The first is The Shawshank Redemption. This film may have been the beginning of my path down film snobbery (my “gateway drug” if you will). And yet, I have to concede that it’s not perfect. The acting is perfect. The dialogue is perfect. The direction is top notch (the iconic shot of Tim Robbins emerging from the sewer pipe being cleansed by the rain gives me goose bumps just thinking about it). And yet, I have to admit that I still don’t like the voiceover. It keeps me at arms length from the picture; it keeps the film just a little bit on the “cold” side for me.
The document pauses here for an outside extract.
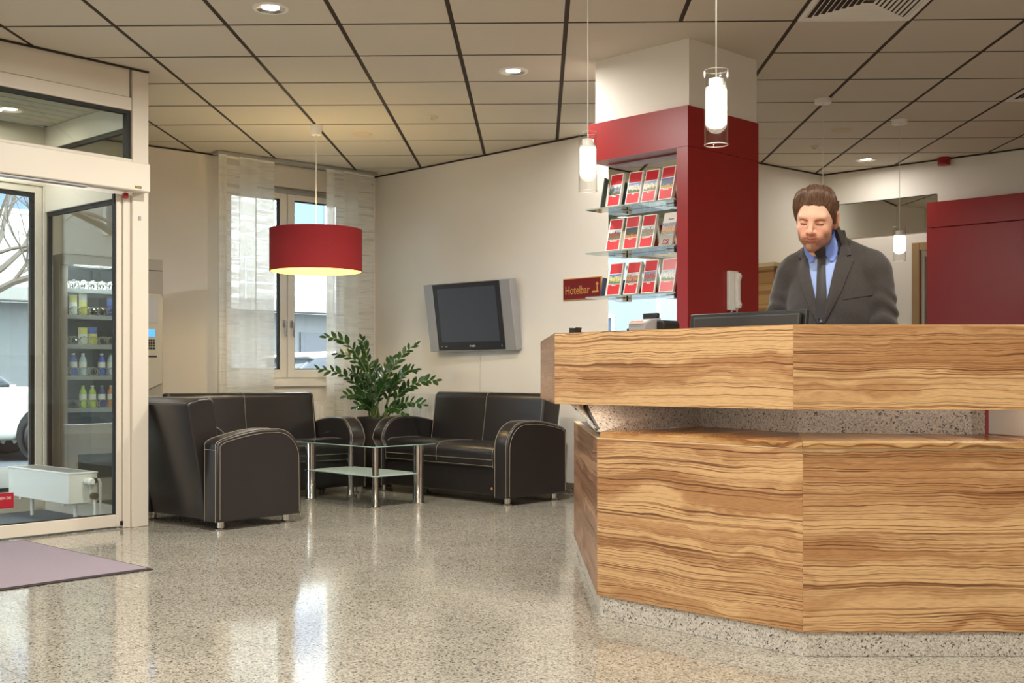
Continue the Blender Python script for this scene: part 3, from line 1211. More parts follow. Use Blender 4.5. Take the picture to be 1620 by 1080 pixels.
def bow(hx, hy, b, n=8, r=0.0):
    pts = []
    for sx, sy, ex, ey in ((-hx, -hy, hx, -hy), (hx, -hy, hx, hy), (hx, hy, -hx, hy), (-hx, hy, -hx, -hy)):
        for k in range(n):
            t = k / n
            x, y = sx + (ex - sx) * t, sy + (ey - sy) * t
            o = b * 4 * t * (1 - t)
            if sy == ey:
                y += o * (1 if sy > 0 else -1)
            pts.append((x, y))
    return pts


m = MB()
m.prism(bow(0.29, 0.50, 0.0), 0.444, 0.454, bevel=0.002, seg=1)
m.build('glass_top', MT['tglass'], tbl)
MT['frost'] = plain('frosted_glass', srgb(204, 210, 206), 0.35, spec=.6)
MT['frost'].node_tree.nodes['Principled BSDF'].inputs['Alpha'].default_value = 0.75
m = MB()
m.prism(bow(0.225, 0.435, 0.0), 0.226, 0.234, bevel=0.002, seg=1)
m.build('glass_shelf', MT['frost'], tbl)
MT['glassedge'] = plain('glass_edge_green', srgb(150, 176, 164), 0.15)
m = MB()
rect_frame(m, -.2905, .2905, 0, 1, 0, 1, .1) if False else None
for hx, hy, z in ((.2908, .5008, .449), (.2258, .4358, .230)):
    for a, b in (((-hx, -hy, z), (hx, -hy, z)), ((hx, -hy, z), (hx, hy, z)), ((hx, hy, z), (-hx, hy, z)), ((-hx, hy, z), (-hx, -hy, z))):
        m.tube(a, b, 0.0035, n=6)
m.build('glass_edge', MT['glassedge'], tbl)
for P_, rr in ((TA, .0235), (TB, .040), (TC, .0235), (TD, .040)):
    d = P_ - tc
    x, y = d.dot(tx), d.dot(ty)
    m = MB()
    m.lathe([(0, 0.0), (rr + .010, 0.0), (rr + .011, 0.008), (rr + .002, 0.012), (rr, 0.016), (rr, 0.4435), (0, 0.4435)], 32, c=(x, y, 0))
    m.build('leg', MT['chrome'], tbl)

# ---- television on its tilting wall bracket
tvc = px(741, 501, 9.83)
TILT = math.radians(8.5)
MTV = frame(tvc, Vector((0.7431, -0.6691))) @ Matrix.Rotation(TILT, 4, 'X')
tv = thing('television', 'grey flat-screen television tilted down on a bracket on the wall', 'television', MTV)
TW, TH = 1.045, 0.605
m = MB()
m.box(-TW / 2, TW / 2, 0.0, 0.085, -TH / 2, TH / 2, bevel=.006)
m.box(-TW / 2 + .12, TW / 2 - .12, 0.085, 0.10, -TH / 2 + .10, TH / 2 - .08, bevel=.01)
m.build('housing', MT['silver'], tv)
m = MB()
m.box(-.405, .405, -0.006, 0.0, -TH / 2 + .012, TH / 2 - .004, bevel=.002)
bz = m.build('bezel', plain('tv_bezel', srgb(46, 48, 54), .25), tv)
m = MB()
m.box(-.352, .352, -0.0068, -0.006, -TH / 2 + .085, TH / 2 - .045, bevel=0)
m.build('screen', plain('tv_screen', srgb(66, 73, 86), .25, spec=.6), tv)
text_mesh('brand_print', 'PHILIPS', 0.022, MT['white'], bz, Matrix.Translation((0.02, -0.0065, -TH / 2 + .045)) @ Matrix.Rotation(PI / 2, 4, 'X'), 0.0004)
m = MB()
for xx in (-.36, -.31, -.295, .37):
    m.tube((xx, -.0064, -TH / 2 + .045), (xx, -.0072, -TH / 2 + .045), .005, n=10)
m.build('controls', MT['silver'], bz)
wp = on_line(741, C1, TVD)
dist = abs((Vector((tvc.x, tvc.y)) - C1).dot(Vector((0.7071, 0.7071))))
m = MB()
inv = MTV.inverted()
m.box(-.22, .22, dist - .022, dist - .002, -.22, .22, bevel=.003)
m.box(-.20, -.14, 0.085, dist - .012, -.10, .10, bevel=.003)
m.box(.14, .20, 0.085, dist - .012, -.10, .10, bevel=.003)
br = m.build('bracket', MT['black'], tv)
br.matrix_basis = Matrix.Rotation(-TILT, 4, 'X') @ rot2(math.atan2(-.7071, .7071) - math.atan2(-.6691, .7431))

# ---- sign on the television wall
sp_ = on_line(922.2, C1, TVD)
MS = frame((sp_.x, sp_.y, EYE + (VH - 456.5) / F * sp_.y), TVD)
sg = thing('wall_sign', 'dark red sign with gold lettering and arrow, left of the column', 'sign', MS)
MT['signred'] = plain('sign_dark_red', srgb(112, 14, 20), 0.5)
m = MB()
m.box(-.205, .205, -.014, -.001, -.088, .088, bevel=.002, seg=1)
m.build('sign_frame', MT['gold'], sg)
m = MB()
m.box(-.198, .198, -.017, -.014, -.081, .081)
m.build('sign_panel', MT['signred'], sg)
RX = Matrix.Rotation(PI / 2, 4, 'X')
text_mesh('lettering', 'Hotelbar', 0.096, MT['gold'], sg, Matrix.Translation((-.046, -.0176, -.012)) @ RX @ Matrix.Scale(0.76, 4, (1, 0, 0)), 0.0006)
m = MB()
m.box(.115, .178, -.0185, -.0172, -.038, -.024)
m.box(.160, .172, -.0185, -.0172, -.024, .030)
m.prism([(.146, .026), (.166, .048), (.186, .026)], -.0185, -.0172, axis='y')
m.build('arrow', MT['gold'], sg)


# ---- radiators
def panel_radiator(label, M, w, z0, z1, d=.075):
    r = thing('panel_radiator', label, 'radiator', M)
    m = MB()
    m.box(0, w, -d - .03, -.03, z0, z1, bevel=.008)
    m.build('panel', MT['enamel'], r)
    n = int(w / .04)
    m = MB()
    for k in range(n):
        x = .02 + k * .04
        m.box(x, x + .022, -d - .0345, -d - .0302, z0 + .03, z1 - .03, bevel=.002, seg=1)
    m.build('ribs', MT['enamel'], r)
    m = MB()
    for x in (.1, w - .1):
        m.box(x - .02, x + .02, -.03, -.002, z0 + .05, z1 - .05)
    m.build('bracket', MT['white'], r)
    m = MB()
    for x in (.05, .09):
        m.tube((x, -.06, 0.0), (x, -.06, z0 + .01), .009, n=10)
    m.build('pipes', MT['white'], r)
    return r


p = on_line(612, C1, TVD)
panel_radiator('cream panel radiator on the wall between plant and television', frame((p.x, p.y, 0), TVD), 0.95, .16, .80)
panel_radiator('white panel radiator beneath the curtained window', MW @ Matrix.Translation((-1.40, -.002, 0)), 1.0, .16, .72)

# convector inside the vestibule
cv = thing('convector_radiator', 'low white convector radiator inside the glazed vestibule', 'radiator', ME)
m = MB()
m.box(-.374, -.175, .32, 1.16, .142, .335, bevel=.006)
bd = m.build('casing', MT['enamel'], cv)
m = MB()
m.box(-.378, -.172, .316, 1.164, .330, .340, bevel=.003, seg=1)
m.build('top_grille', MT['white'], cv)
m = MB()
for k in range(20):
    m.box(-.35, -.20, .36 + k * .038, .385 + k * .038, .3402, .3412)
m.build('grille_slots', MT['silver'], cv)
for y in (.42, 1.02):
    m = MB()
    m.box(-.36, -.19, y - .012, y + .012, .128, .142)
    m.tube((-.275, y, .0095), (-.275, y, .13), .012, n=12)
    m.build('leg', MT['white'], cv)
m = MB()
m.tube((-.255, .318, .285), (-.255, .255, .285), .021, .024, n=16)
m.tube((-.255, .255, .285), (-.255, .235, .285), .024, .017, n=16)
m.build('thermostat_knob', MT['white'], cv)
m = MB()
m.tube((-.21, .318, .285), (-.21, .285, .285), .018, n=12)
m.tube((-.21, .318, .185), (-.21, .285, .185), .022, n=12)
m.build('valve', plain('brass_valve', srgb(108, 92, 62), .4, metal=.6), cv)
m = MB()
m.path([(-.21, .30, .285), (-.175, .30, .288), (-.168, .30, .27), (-.168, .30, .0095)], .009, n=10)
m.path([(-.21, .30, .185), (-.205, .30, .15), (-.205, .30, .0095)], .009, n=10)
m.build('pipes', MT['white'], cv)

# ---- entrance mat
e_a = px(243, 901, F * EYE / (901 - VH)); e_b = px(46, 855.5, F * EYE / (855.5 - VH)); e_c = px(0, 935, F * EYE / (935 - VH))
mx = Vector((e_a.x - e_c.x, e_a.y - e_c.y)).normalized()
wdt = (Vector((e_b.x, e_b.y)) - Vector((e_a.x, e_a.y))).length
MM = frame((e_a.x, e_a.y, 0), mx)
mt = thing('entrance_mat', 'grey-violet entrance mat with a black rubber border by the door', 'mat', MM)
m = MB()
m.box(-2.4, 0, 0, wdt, 0.0004, .006, bevel=.002, seg=1)
m.build('rubber_border', MT['rubber'], mt)
m = MB()
m.box(-2.375, -.022, .022, wdt - .022, .006, .011, bevel=.002, seg=1)
m.build('pile', MT['mat_fab'], mt)


# ---- sheer panel curtains
def sheer(name, a, b, sc):
    m, nt, bs, N, L = new_mat(name)
    N.remove(bs)
    out = N['Material Output']
    tcn = N.new('ShaderNodeTexCoord')
    sp = N.new('ShaderNodeSeparateXYZ')
    L.new(tcn.outputs['Object'], sp.inputs[0])
    cb = N.new('ShaderNodeCombineXYZ')
    for i, k in ((0, 1.5), (2, sc)):
        q = N.new('ShaderNodeMath'); q.operation = 'MULTIPLY'; q.inputs[1].default_value = k
        L.new(sp.outputs[i], q.inputs[0]); L.new(q.outputs[0], cb.inputs[i])
    oi = N.new('ShaderNodeObjectInfo')
    q = N.new('ShaderNodeMath'); q.operation = 'MULTIPLY'; q.inputs[1].default_value = 20
    L.new(oi.outputs['Random'], q.inputs[0]); L.new(q.outputs[0], cb.inputs[1])
    n = N.new('ShaderNodeTexNoise'); n.inputs['Scale'].default_value = 1; n.inputs['Detail'].default_value = 3
    L.new(cb.outputs[0], n.inputs['Vector'])
    r = ramp(N, L, n.outputs['Fac'], [(0.40, (a, a, a, 1)), (0.46, (b, b, b, 1)), (0.56, (a * .5 + b * .5,) * 3 + (1,)), (0.60, (b, b, b, 1))])
    df = N.new('ShaderNodeBsdfDiffuse'); df.inputs[0].default_value = srgb(240, 238, 230)
    tl = N.new('ShaderNodeBsdfTranslucent'); tl.inputs[0].default_value = srgb(244, 243, 236)
    tr = N.new('ShaderNodeBsdfTransparent')
    m1 = N.new('ShaderNodeMixShader'); m1.inputs[0].default_value = .5
    L.new(df.outputs[0], m1.inputs[1]); L.new(tl.outputs[0], m1.inputs[2])
    m2 = N.new('ShaderNodeMixShader')
    L.new(r.outputs[0], m2.inputs[0]); L.new(tr.outputs[0], m2.inputs[1]); L.new(m1.outputs[0], m2.inputs[2])
    L.new(m2.outputs[0], out.inputs['Surface'])
    return m


SH = [sheer('sheer_fine', .58, .84, 26), sheer('sheer_plain', .70, .80, 10), sheer('sheer_dense', .82, .93, 30)]
wuv = lambda u, off: (on_line(u, C1 - Vector((-W1.y, W1.x)) * off, W1) - (C1 - Vector((-W1.y, W1.x)) * off)).dot(W1)
rail = thing('curtain_rail', 'slim aluminium curtain rail under the ceiling before the window', 'curtain rail', MW)
xa, xb = wuv(341, .16), wuv(593, .16)
m = MB()
m.box(xa, min(xb, -.07), -.205, -.10, H - .03, H - .004, bevel=.003, seg=1)
m.build('rail_profile', MT['alu'], rail)
ST = [(346, 359, 2, .19, 'leftmost'), (357, 380, 0, .155, 'second'), (379, 406, 1, .185, 'third'), (404, 434, 0, .155, 'fourth'),
      (516, 529, 2, .19, 'fifth'), (527, 546, 0, .155, 'sixth'), (544, 567, 1, .185, 'seventh'), (565, 592, 0, .155, 'rightmost')]
for k, (ua, ub, mi, off, w) in enumerate(ST):
    x0, x1 = wuv(ua, off), wuv(ub, off)
    x1 = min(x1, -.09)
    cm = (x0 + x1) / 2
    M = MW @ Matrix.Translation((cm, -off, 0))
    r = thing('panel_curtain', 'white sheer panel curtain, %s of the eight strips %s' % (w, 'at the left of the window' if k < 4 else 'behind the plant'), 'curtain', M, 'sheer panel curtains')
    m = MB()
    hw = (x1 - x0) / 2
    n = 6
    vs = []
    for z in (0.24, 1.5, 2.866):
        vs.append([m.bm.verts.new((-hw + 2 * hw * i / n, .004 * math.sin(i * 1.3 + k), z)) for i in range(n + 1)])
    for a in range(2):
        for i in range(n):
            f = m.bm.faces.new([vs[a][i], vs[a][i + 1], vs[a + 1][i + 1], vs[a + 1][i]]); f.smooth = True
    m.build('fabric', SH[mi], r)
    m = MB()
    m.box(-hw, hw, -.004, .008, 2.855, 2.8705)
    m.build('top_batten', MT['white'], r)
    m = MB()
    m.box(-hw, hw, -.004, .007, .232, .246)
    m.build('bottom_batten', MT['white'], r)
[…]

There are some terrific lines delivered by Morgan Freeman via voiceover (“I like to think that the last thing that went through the warden’s head, other than that bullet. . .”), but couldn’t those lines have been given just as well (or even better) in dialogue to another character?

The second is Adaption. Here is where I need to clarify what I mean by voiceover, because I will admit, in this films it just works. The film wouldn’t be near the same without it. But here’s why it works in this film as opposed to many of the others. (1) The film is a spoof of the movie “rules.” The Kaufmann brothers characterize the tension in screen writing between following formulas (the Robert McKee seminar) and true creative thinking. So, the irony is (as Alex noted) that he’s using voiceover in a creative way, not according to the formula. (2) Charlie Kaufmann is not talking to the audience with his voiceover – he’s talking to himself. And that’s an important distinction in the film. Because Kaufmann is a severe introvert, who else does he have to talk to? The focus of the film is completely internal, and therefore the internal dialogue given through voiceover works perfectly.

So, I come to the end of this piece with a clarification of what I mean when I say “voiceover.” When it is used to read a letter for the audience’s sake or for telepathic communication (like Galadriel to Frodo in FOTR), that’s fine. But what harms a film is when voiceover is used to speak directly to the audience. That is what keeps the audience from truly entering “into” the picture, and therefore negates the real visceral power of film.